▶ [GIVEN PROBLEM] Repeat the listing below word for word, stopping after the line that contains "mb = MB(); mb.tube((0,0,0), (0,0,2.3), .05, n=6);".

▶ [PROVIDED MATERIAL]
-- Begin --

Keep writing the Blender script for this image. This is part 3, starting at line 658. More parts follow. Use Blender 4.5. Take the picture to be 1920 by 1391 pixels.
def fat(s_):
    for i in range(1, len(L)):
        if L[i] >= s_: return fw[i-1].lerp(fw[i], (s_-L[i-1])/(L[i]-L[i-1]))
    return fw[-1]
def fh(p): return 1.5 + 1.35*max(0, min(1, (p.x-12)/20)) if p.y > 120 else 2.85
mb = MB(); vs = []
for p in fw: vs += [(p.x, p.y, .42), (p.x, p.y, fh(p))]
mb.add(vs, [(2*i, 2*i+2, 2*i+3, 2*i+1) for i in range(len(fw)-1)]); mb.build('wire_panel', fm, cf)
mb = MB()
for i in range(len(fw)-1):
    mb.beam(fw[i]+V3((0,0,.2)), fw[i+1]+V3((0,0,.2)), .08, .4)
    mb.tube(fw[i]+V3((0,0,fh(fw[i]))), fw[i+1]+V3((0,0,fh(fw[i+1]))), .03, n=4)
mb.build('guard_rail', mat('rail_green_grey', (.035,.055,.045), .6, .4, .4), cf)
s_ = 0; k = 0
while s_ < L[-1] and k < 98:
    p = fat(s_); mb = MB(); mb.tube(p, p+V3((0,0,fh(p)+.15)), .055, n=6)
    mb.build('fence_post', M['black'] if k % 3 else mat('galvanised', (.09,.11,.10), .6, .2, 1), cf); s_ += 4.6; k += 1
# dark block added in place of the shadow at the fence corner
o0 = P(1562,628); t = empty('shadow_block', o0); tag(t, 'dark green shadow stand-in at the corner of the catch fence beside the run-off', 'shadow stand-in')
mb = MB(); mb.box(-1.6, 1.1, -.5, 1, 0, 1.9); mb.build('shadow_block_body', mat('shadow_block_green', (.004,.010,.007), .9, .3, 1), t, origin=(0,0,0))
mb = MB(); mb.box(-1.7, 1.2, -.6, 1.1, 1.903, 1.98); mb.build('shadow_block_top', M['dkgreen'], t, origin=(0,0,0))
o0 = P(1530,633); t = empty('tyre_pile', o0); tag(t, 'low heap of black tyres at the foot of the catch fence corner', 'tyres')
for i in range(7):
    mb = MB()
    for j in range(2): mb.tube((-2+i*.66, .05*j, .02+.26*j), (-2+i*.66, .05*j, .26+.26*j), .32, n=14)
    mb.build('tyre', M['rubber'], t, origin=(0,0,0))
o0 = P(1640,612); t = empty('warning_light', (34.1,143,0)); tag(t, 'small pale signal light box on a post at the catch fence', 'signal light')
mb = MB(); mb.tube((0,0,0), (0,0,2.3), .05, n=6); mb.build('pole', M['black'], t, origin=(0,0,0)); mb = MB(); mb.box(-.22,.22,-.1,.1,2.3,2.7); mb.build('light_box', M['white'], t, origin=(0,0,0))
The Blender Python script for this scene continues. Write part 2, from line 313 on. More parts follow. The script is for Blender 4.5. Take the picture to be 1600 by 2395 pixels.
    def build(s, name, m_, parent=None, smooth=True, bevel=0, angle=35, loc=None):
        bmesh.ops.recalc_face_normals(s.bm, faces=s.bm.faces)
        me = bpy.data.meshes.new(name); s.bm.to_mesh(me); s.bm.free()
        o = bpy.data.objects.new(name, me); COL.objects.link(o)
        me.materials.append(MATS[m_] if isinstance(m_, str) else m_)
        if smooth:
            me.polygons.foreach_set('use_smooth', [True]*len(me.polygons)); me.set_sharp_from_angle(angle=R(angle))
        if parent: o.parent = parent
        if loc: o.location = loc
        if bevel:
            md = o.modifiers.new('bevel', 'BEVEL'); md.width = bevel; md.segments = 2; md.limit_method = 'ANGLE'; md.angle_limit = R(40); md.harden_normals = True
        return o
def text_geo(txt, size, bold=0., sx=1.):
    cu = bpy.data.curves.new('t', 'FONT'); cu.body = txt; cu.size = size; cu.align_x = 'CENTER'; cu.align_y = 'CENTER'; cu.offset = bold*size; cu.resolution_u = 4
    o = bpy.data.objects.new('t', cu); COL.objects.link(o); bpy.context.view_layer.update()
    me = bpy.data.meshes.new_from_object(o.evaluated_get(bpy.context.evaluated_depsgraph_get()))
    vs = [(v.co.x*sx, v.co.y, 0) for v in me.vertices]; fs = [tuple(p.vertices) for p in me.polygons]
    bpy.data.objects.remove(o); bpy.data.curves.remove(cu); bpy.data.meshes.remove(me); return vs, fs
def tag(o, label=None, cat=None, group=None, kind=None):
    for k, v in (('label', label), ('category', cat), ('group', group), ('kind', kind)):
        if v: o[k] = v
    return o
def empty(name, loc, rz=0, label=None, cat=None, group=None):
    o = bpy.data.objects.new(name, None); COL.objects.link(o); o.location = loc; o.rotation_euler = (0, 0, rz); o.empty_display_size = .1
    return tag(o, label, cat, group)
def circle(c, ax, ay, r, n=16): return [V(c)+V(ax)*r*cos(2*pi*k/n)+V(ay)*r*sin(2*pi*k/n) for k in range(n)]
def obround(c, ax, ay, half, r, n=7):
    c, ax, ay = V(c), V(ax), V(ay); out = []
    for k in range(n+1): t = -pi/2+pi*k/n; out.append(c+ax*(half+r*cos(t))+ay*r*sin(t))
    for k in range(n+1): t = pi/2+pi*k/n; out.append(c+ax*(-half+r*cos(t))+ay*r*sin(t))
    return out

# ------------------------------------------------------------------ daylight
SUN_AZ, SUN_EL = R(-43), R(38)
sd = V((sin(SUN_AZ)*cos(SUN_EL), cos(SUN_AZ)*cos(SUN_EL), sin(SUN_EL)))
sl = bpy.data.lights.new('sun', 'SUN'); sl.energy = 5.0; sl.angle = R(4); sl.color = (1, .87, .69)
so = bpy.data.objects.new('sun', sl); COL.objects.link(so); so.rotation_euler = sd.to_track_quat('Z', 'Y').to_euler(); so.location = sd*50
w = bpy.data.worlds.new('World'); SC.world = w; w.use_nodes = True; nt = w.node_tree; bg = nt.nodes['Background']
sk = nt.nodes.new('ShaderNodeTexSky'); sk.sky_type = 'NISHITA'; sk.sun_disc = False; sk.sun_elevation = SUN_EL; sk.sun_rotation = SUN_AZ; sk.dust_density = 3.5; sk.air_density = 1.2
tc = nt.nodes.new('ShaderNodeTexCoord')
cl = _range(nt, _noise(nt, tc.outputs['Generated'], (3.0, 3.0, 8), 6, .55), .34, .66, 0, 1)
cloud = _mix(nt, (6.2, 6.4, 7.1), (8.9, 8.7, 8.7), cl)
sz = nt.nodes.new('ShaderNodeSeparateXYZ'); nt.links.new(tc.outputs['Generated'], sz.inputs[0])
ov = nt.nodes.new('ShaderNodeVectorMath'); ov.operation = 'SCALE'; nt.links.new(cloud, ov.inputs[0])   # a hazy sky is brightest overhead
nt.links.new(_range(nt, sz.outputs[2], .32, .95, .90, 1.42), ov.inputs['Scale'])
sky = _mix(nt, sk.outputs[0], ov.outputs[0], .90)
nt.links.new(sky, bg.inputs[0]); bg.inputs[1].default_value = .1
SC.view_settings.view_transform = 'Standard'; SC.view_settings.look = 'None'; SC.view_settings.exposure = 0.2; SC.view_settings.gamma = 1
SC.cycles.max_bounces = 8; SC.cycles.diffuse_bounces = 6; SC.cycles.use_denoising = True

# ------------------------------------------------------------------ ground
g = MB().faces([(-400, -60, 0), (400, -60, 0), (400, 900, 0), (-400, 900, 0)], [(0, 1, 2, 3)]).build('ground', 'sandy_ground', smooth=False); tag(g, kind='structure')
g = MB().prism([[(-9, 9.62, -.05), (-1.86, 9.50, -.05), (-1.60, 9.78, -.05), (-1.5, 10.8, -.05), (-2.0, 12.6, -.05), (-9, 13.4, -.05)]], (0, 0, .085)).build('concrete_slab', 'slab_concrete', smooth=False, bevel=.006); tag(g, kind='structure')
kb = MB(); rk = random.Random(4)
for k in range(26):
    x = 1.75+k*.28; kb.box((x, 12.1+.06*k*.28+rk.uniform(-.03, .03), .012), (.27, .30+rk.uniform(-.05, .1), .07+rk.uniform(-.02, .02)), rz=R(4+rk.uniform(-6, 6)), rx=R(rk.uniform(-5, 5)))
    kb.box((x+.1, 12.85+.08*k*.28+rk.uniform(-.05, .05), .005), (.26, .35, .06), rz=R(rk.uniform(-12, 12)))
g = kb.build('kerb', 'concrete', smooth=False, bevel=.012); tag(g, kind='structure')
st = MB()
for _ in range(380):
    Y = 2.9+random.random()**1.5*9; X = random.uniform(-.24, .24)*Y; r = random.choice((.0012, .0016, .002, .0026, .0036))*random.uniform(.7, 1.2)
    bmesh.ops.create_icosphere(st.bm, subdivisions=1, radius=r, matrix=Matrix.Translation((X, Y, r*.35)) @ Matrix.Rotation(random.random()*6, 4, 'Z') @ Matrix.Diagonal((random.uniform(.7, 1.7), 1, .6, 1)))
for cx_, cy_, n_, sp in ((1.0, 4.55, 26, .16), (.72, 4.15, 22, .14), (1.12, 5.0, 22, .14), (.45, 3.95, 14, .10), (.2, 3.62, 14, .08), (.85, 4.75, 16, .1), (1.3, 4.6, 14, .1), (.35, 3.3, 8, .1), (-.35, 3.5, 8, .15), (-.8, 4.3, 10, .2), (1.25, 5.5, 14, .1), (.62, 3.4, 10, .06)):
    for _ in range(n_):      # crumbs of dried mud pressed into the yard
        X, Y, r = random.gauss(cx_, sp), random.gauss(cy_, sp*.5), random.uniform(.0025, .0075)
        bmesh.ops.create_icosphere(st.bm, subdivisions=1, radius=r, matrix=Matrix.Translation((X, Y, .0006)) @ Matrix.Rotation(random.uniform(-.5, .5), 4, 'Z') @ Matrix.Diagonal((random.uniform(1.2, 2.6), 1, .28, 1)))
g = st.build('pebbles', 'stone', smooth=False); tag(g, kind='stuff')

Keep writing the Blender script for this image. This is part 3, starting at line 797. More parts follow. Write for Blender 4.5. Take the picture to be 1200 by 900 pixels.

-- End --

▶ [COMPLETED EXERCISE]
Keep writing the Blender script for this image. This is part 3, starting at line 658. More parts follow. Use Blender 4.5. Take the picture to be 1920 by 1391 pixels.
def fat(s_):
    for i in range(1, len(L)):
        if L[i] >= s_: return fw[i-1].lerp(fw[i], (s_-L[i-1])/(L[i]-L[i-1]))
    return fw[-1]
def fh(p): return 1.5 + 1.35*max(0, min(1, (p.x-12)/20)) if p.y > 120 else 2.85
mb = MB(); vs = []
for p in fw: vs += [(p.x, p.y, .42), (p.x, p.y, fh(p))]
mb.add(vs, [(2*i, 2*i+2, 2*i+3, 2*i+1) for i in range(len(fw)-1)]); mb.build('wire_panel', fm, cf)
mb = MB()
for i in range(len(fw)-1):
    mb.beam(fw[i]+V3((0,0,.2)), fw[i+1]+V3((0,0,.2)), .08, .4)
    mb.tube(fw[i]+V3((0,0,fh(fw[i]))), fw[i+1]+V3((0,0,fh(fw[i+1]))), .03, n=4)
mb.build('guard_rail', mat('rail_green_grey', (.035,.055,.045), .6, .4, .4), cf)
s_ = 0; k = 0
while s_ < L[-1] and k < 98:
    p = fat(s_); mb = MB(); mb.tube(p, p+V3((0,0,fh(p)+.15)), .055, n=6)
    mb.build('fence_post', M['black'] if k % 3 else mat('galvanised', (.09,.11,.10), .6, .2, 1), cf); s_ += 4.6; k += 1
# dark block added in place of the shadow at the fence corner
o0 = P(1562,628); t = empty('shadow_block', o0); tag(t, 'dark green shadow stand-in at the corner of the catch fence beside the run-off', 'shadow stand-in')
mb = MB(); mb.box(-1.6, 1.1, -.5, 1, 0, 1.9); mb.build('shadow_block_body', mat('shadow_block_green', (.004,.010,.007), .9, .3, 1), t, origin=(0,0,0))
mb = MB(); mb.box(-1.7, 1.2, -.6, 1.1, 1.903, 1.98); mb.build('shadow_block_top', M['dkgreen'], t, origin=(0,0,0))
o0 = P(1530,633); t = empty('tyre_pile', o0); tag(t, 'low heap of black tyres at the foot of the catch fence corner', 'tyres')
for i in range(7):
    mb = MB()
    for j in range(2): mb.tube((-2+i*.66, .05*j, .02+.26*j), (-2+i*.66, .05*j, .26+.26*j), .32, n=14)
    mb.build('tyre', M['rubber'], t, origin=(0,0,0))
o0 = P(1640,612); t = empty('warning_light', (34.1,143,0)); tag(t, 'small pale signal light box on a post at the catch fence', 'signal light')
mb = MB(); mb.tube((0,0,0), (0,0,2.3), .05, n=6); mb.build('pole', M['black'], t, origin=(0,0,0)); mb = MB(); mb.box(-.22,.22,-.1,.1,2.3,2.7); mb.build('light_box', M['white'], t, origin=(0,0,0))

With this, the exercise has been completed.